On 25 August 2016 at 03:14, Tim <ignored_mail...@yahoo.com.au> wrote:
[...]
>
> At which point, you may as well have not bothered with using NoScript,
> in the first place.  Sure, this half measure has stopped some of the
> nonsense (the other things that would also have loaded), but you're
> still exposed to the risk that many people are trying to mitigate
> (whether that be privacy, hacking, or simply having your computer grind
> to a halt under the burden of many badly programmed scripts).
>
> I tend to go through the annoying route, of temporarily allowing likely
> looking scripts, one by one, until either the page works, or I'm so
> annoyed with it that I abandon it.
>
> If there are sites that I want to regularly use, I consider permanently
> allowing the scripts that were needed to make them work.  But don't
> always do so.  It's slightly less of a risk if they're self-hosted than
> coming from a third party.  But that could be faked, they could be
> proxying a third-party script through their own domain.
>

I used to use NoScript up until a couple of years ago when loading
pages took extra time *because of* NoScript which is just irritating.

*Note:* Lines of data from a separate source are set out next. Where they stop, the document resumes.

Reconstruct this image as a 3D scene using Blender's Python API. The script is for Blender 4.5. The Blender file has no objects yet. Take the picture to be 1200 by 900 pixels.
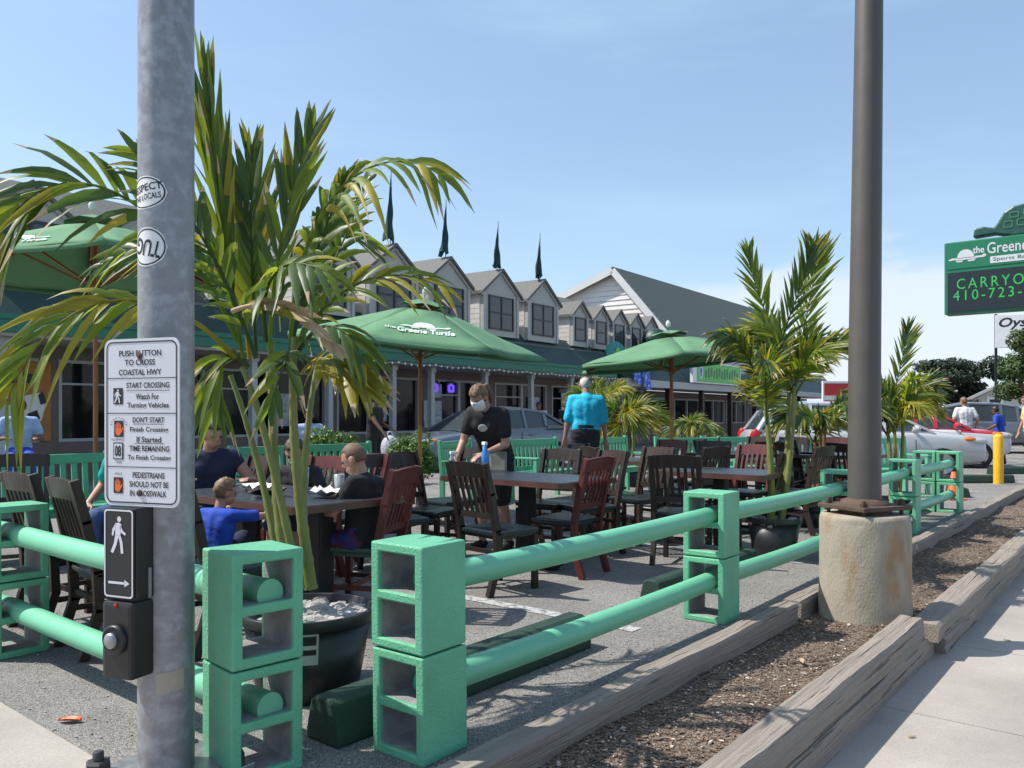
import bpy, bmesh, math, random
from mathutils import Vector, Matrix, Quaternion, noise

R = math.radians
rnd = random.Random(7)
scene = bpy.context.scene
COL = scene.collection

# ---------------------------------------------------------------- camera
F = 950.0            # focal length in photo pixels (1200 wide)
CAMZ, HZ = 1.28, 486.0
cd = bpy.data.cameras.new("camera")
cam = bpy.data.objects.new("camera", cd)
COL.objects.link(cam)
cam.location = (0, 0, CAMZ)
cam.rotation_euler = (R(90), 0, 0)
cd.sensor_width = 36.0
cd.lens = 36.0 * F / 1200.0
cd.shift_y = (HZ - 450.0) / 1200.0
cd.clip_start, cd.clip_end = 0.05, 3000
scene.camera = cam

# ---------------------------------------------------------------- sky, sun, exposure
SUN_EL = 53.0
SUN_DIR = Vector((-0.995, 0.07, 0)).normalized() * math.cos(R(SUN_EL)) + Vector((0, 0, math.sin(R(SUN_EL))))
world = bpy.data.worlds.new("World")
scene.world = world
world.use_nodes = True
nt = world.node_tree
nt.nodes.clear()
out = nt.nodes.new("ShaderNodeOutputWorld")
bg = nt.nodes.new("ShaderNodeBackground")
bg.inputs["Strength"].default_value = 0.135
sky = nt.nodes.new("ShaderNodeTexSky")
sky.sky_type = 'NISHITA'
sky.sun_disc = False
sky.sun_elevation = R(SUN_EL)
sky.sun_rotation = math.atan2(SUN_DIR.x, SUN_DIR.y)
sky.altitude = 0
sky.air_density = 1.0
sky.dust_density = 1.0
sky.ozone_density = 1.2
tc = nt.nodes.new("ShaderNodeTexCoord")
sep = nt.nodes.new("ShaderNodeSeparateXYZ")
nt.links.new(tc.outputs["Generated"], sep.inputs[0])
def wmath(op, a, b=None, clamp=False):
    n = nt.nodes.new("ShaderNodeMath"); n.operation = op; n.use_clamp = clamp
    for i, v in enumerate((a, b)):
        if v is None: continue
        if isinstance(v, (int, float)): n.inputs[i].default_value = v
        else: nt.links.new(v, n.inputs[i])
    return n.outputs[0]
def wramp(v, a, b):
    n = nt.nodes.new("ShaderNodeMapRange"); n.interpolation_type = 'SMOOTHSTEP'
    n.inputs[1].default_value, n.inputs[2].default_value = a, b
    nt.links.new(v, n.inputs[0]); return n.outputs[0]
mp = nt.nodes.new("ShaderNodeMapping"); mp.inputs["Scale"].default_value = (2.2, 2.2, 6.5)
nt.links.new(tc.outputs["Generated"], mp.inputs[0])
nz = nt.nodes.new("ShaderNodeTexNoise"); nz.inputs["Scale"].default_value = 2.0
nz.inputs["Detail"].default_value = 7; nz.inputs["Roughness"].default_value = 0.52
nt.links.new(mp.outputs[0], nz.inputs[0])
mp2 = nt.nodes.new("ShaderNodeMapping"); mp2.inputs["Scale"].default_value = (1.2, 3.5, 7.0); mp2.inputs["Rotation"].default_value = (0.3, 0.5, 0.6)
nt.links.new(tc.outputs["Generated"], mp2.inputs[0])
nz2 = nt.nodes.new("ShaderNodeTexNoise"); nz2.inputs["Scale"].default_value = 1.3; nz2.inputs["Detail"].default_value = 6; nz2.inputs["Roughness"].default_value = 0.55
nt.links.new(mp2.outputs[0], nz2.inputs[0])
# thin high veil all over the sky and a low bank of cloud to the right
veil = wmath('ADD', wmath('MULTIPLY', wramp(nz2.outputs[0], 0.42, 0.72), 0.30), 0.24)
wob = wmath('MULTIPLY', wmath('SUBTRACT', nz.outputs[0], 0.5), 0.34)
top = wmath('ADD', sep.outputs[2], wob)
bank = wmath('SUBTRACT', 1.0, wramp(top, 0.13, 0.19))
bank = wmath('MULTIPLY', bank, wramp(sep.outputs[0], 0.02, 0.34))
bank = wmath('MULTIPLY', bank, 0.72)
fac = wmath('MAXIMUM', veil, bank)
mix = nt.nodes.new("ShaderNodeMix"); mix.data_type = 'RGBA'
mix2 = nt.nodes.new("ShaderNodeMix"); mix2.data_type = 'RGBA'; mix2.inputs[7].default_value = (4.7, 5.0, 5.55, 1)
nt.links.new(bank, mix2.inputs[0])
nt.links.new(veil, mix.inputs[0])
nt.links.new(sky.outputs[0], mix.inputs[6])
mix.inputs[7].default_value = (3.0, 4.4, 5.8, 1)
nt.links.new(mix.outputs[2], mix2.inputs[6]); nt.links.new(mix2.outputs[2], bg.inputs["Color"])
nt.links.new(bg.outputs[0], out.inputs[0])

sd = bpy.data.lights.new("sun", 'SUN')
sd.energy = 4.4
sd.angle = R(0.5)
sd.color = (1.0, 0.955, 0.88)
sun = bpy.data.objects.new("sun", sd)
COL.objects.link(sun)
sun.rotation_euler = SUN_DIR.to_track_quat('Z', 'Y').to_euler()
sun.location = (-6, -2, 12)

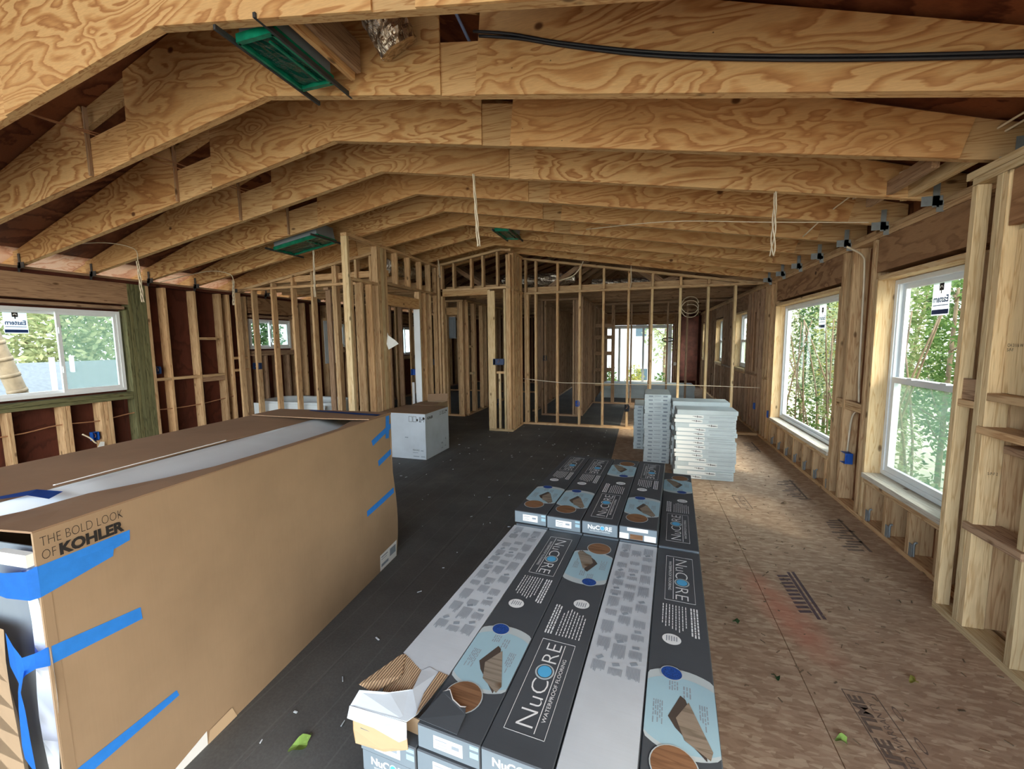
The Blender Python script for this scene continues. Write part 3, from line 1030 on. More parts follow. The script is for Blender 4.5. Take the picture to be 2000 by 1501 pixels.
# inner walls on the far left (bathrooms and hall)
wi2 = thing('wall_inner_left', None, None, kind='structure')
for yy, xa, xb in ((7.95, -6.35, -3.5), (12.2, -6.35, -2.3)):
    n = int((xb - xa) / .38)
    XS = (-6.3, -5.9, -5.5, -5.1, -4.75, -4.35, -4.06, -3.90, -3.63, -3.59, -3.55) if yy < 8 else [xa + k * .38 for k in range(n + 1)]
    for x_ in XS:
        stud(wi2, 'X', yy, yy + .09, x_, .04, 2.36, M['stud'] if yy < 8 else M['stud_old'])
    plates(wi2, 'X', yy, yy + .09, xa, xb, 0, .038, M['stud'])
    plates(wi2, 'X', yy, yy + .09, xa, xb, 2.362, 2.40, M['stud'])
for k in range(6):
    stud(wi2, 'Y', -4.70, -4.61, 5.45 + k * .40, .04, 2.36, M['stud_old'])
for k in range(15):
    stud(wi2, 'Y', -3.55, -3.46, 8.10 + k * (.17, .32)[k % 2] + k * .04, .04, 2.36, M['stud'] if k < 6 else M['stud_old'])
plates(wi2, 'Y', -3.55, -3.46, 8.06, 12.1, 0, .038, M['stud'])
plates(wi2, 'Y', -3.55, -3.46, 8.06, 12.1, 2.362, 2.40, M['stud'])
ab('header', wi2, -4.04, -3.62, 7.95, 8.04, 2.10, 2.25, M['chord'])
plates(wi2, 'Y', -4.70, -4.61, 5.41, 7.9, 2.362, 2.40, M['stud_old'])
for z in (.45, .80, 1.10, 1.52): ab('blocking', wi2, -4.02, -3.90, 7.96, 8.03, z, z + .05, M['stud_pale'])
for z in (.85, 1.42): ab('blocking', wi2, -3.54, -3.47, 8.32, 8.45, z, z + .05, M['stud_pale'])
for k in range(7):
    ab('ceiling_joist', wi2, -6.38, -3.57, 5.55 + k * .36, 5.588 + k * .36, 2.44, 2.53, M['stud'])
# the hall's ceiling boards
for k in range(5):
    ab('ceiling_joist', wi2, -3.40, -2.2, 7.0 + k * .36, 7.038 + k * .36, 2.44, 2.53, M['stud'])


# ------------------------------------------------------------------ windows
wn_count = [0]


def frame_yz(name, parent, x0, x1, y0, y1, z0, z1, t, mat, bev=0.003):
    """Rectangular frame in a plane of constant X, as one mesh."""
    me_parts = [((x0 + x1) / 2, (y0 + y1) / 2, z1 - t / 2, x1 - x0, y1 - y0, t), ((x0 + x1) / 2, (y0 + y1) / 2, z0 + t / 2, x1 - x0, y1 - y0, t),
                ((x0 + x1) / 2, y0 + t / 2, (z0 + z1) / 2, x1 - x0, t, z1 - z0 - 2 * t), ((x0 + x1) / 2, y1 - t / 2, (z0 + z1) / 2, x1 - x0, t, z1 - z0 - 2 * t)]
    return multi(name, parent, me_parts, mat)


def window(x, y0, y1, z0, z1, kind, side, sticker=None):
    wn_count[0] += 1
    w = thing('window_%d' % wn_count[0], None, None, kind='structure')
    s = side            # +1 right wall (outside is +X), -1 left wall
    a, b = sorted((x, x + s * 0.075))
    frame_yz('window_frame', w, a, b, y0, y1, z0, z1, .035, M['vinyl'])
    i0, i1, k0, k1 = y0 + .035, y1 - .035, z0 + .035, z1 - .035

    def sash(px, p0, p1, q0, q1, t=.04, screen=False):
        c, d = sorted((px, px + s * .028))
        sh = frame_yz('sash', w, c, d, p0, p1, q0, q1, t, M['vinyl'])
        ab('pane', sh, px + s * .012 - .002, px + s * .012 + .002, p0 + t, p1 - t, q0 + t, q1 - t, M['glass'], 0)
        if screen:
            flat('insect_screen', sh, [(px + s * .034, p0 + .01, q0 + .01), (px + s * .034, p1 - .01, q0 + .01), (px + s * .034, p1 - .01, q1 - .01), (px + s * .034, p0 + .01, q1 - .01)], M['screen'])
        return sh
    if kind == 'hung':
        zm = (k0 + k1) / 2
        sash(x + s * .040, i0, i1, zm - .02, k1)
        sh = sash(x + s * .008, i0, i1, k0, zm + .02, .045, True)
        multi('sash_lock', sh, [(x, i0 + (i1 - i0) * f, zm + .024, .03, .06, .012) for f in (.3, .7)], M['vinyl'])
        for yy in (i0 + .006, i1 - .006):
            multi('balance_track', w, [(x + s * .02, yy, (zm + k1) / 2, .02, .012, k1 - zm)], M['vinyl'])
    elif kind == 'fixed':
        sash(x + s * .02, i0, i1, k0, k1, .03)
    elif kind == 'slider':
        ym = (i0 + i1) / 2 if y1 - y0 < 1.2 else y0 + (y1 - y0) * .70
        sash(x + s * .040, i0, ym + .02, k0, k1, .03)
        sh = sash(x + s * .008, ym - .025, i1, k0, k1, .035, True)
        for z in (z0 + .30 * (z1 - z0), z0 + .75 * (z1 - z0)):
            multi('sash_pull', sh, [(x - s * .008, ym - .01, z, .014, .02, .07)], M['vinyl'])
    if sticker:
        sy, sz, h = sticker
        X = x + s * .048
        st = bpy.data.objects.new('sticker', None)
        link(st, w)
        wd_ = h * .72
        # seen from indoors: the print faces the street and reads mirrored
        u = 1 if s > 0 else -1
        def P(dy, dz, off=0): return (X - s * off, sy + dy, sz + dz)
        flat('sticker_paper', st, [P(0, 0), P(wd_, 0), P(wd_, h), P(0, h)], M['sticker'])
        ydir = (0, s, 0)
        flat('sticker_band', st, [P(.02 * wd_, .03 * h, .001), P(.98 * wd_, .03 * h, .001), P(.98 * wd_, .16 * h, .001), P(.02 * wd_, .16 * h, .001)], M['navy_ink'])
        flat('sticker_rule', st, [P(.06 * wd_, .26 * h, .001), P(.94 * wd_, .26 * h, .001), P(.94 * wd_, .285 * h, .001), P(.06 * wd_, .285 * h, .001)], M['navy_ink'])
        org = P(.94 * wd_ if s > 0 else .06 * wd_, .36 * h, .0012)
        text('sticker_lettering', st, 'Eastern', .26 * h, M['navy_ink'], org, (0, -s, 0), (0, 0, 1), fit=.88 * wd_, mirror=True, offset=.002)
        cy, cz = .5 * wd_, .76 * h
        v = [P(cy - .13 * wd_, cz - .08 * h, .001), P(cy + .13 * wd_, cz - .08 * h, .001), P(cy + .13 * wd_, cz + .12 * h, .001), P(cy - .13 * wd_, cz + .12 * h, .001)]
        flat('sticker_emblem', st, v, M['ink'])
        arc = [P(cy + .09 * wd_ * cos(q), cz - .01 * h + .07 * h * sin(q), .0016) for q in [pi * k / 10 for k in range(11)]] + [P(cy + .045 * wd_ * cos(q), cz - .01 * h + .035 * h * sin(q), .0016) for q in [pi * k / 10 for k in range(10, -1, -1)]]
        flat('sticker_emblem_arc', st, arc, M['label'])
        flat('sticker_emblem_stem', st, [P(cy - .03 * wd_, cz - .16 * h, .0014), P(cy + .03 * wd_, cz - .16 * h, .0014), P(cy + .02 * wd_, cz - .02 * h, .0014), P(cy - .02 * wd_, cz - .02 * h, .0014)], M['ink'])
    return w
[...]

So I ditched NoScript (which over the years became *too much*) and
switched to other methods to block troublesome javascripts, to cut the
story short, nowadays I use uMatrix[1], it's much lighter on resources
and more intuitive to use IMHO. I've seen various reports of others
using uBlock Origin (developed by the same author of uMatrix), but
personally I settled for just using uMatrix.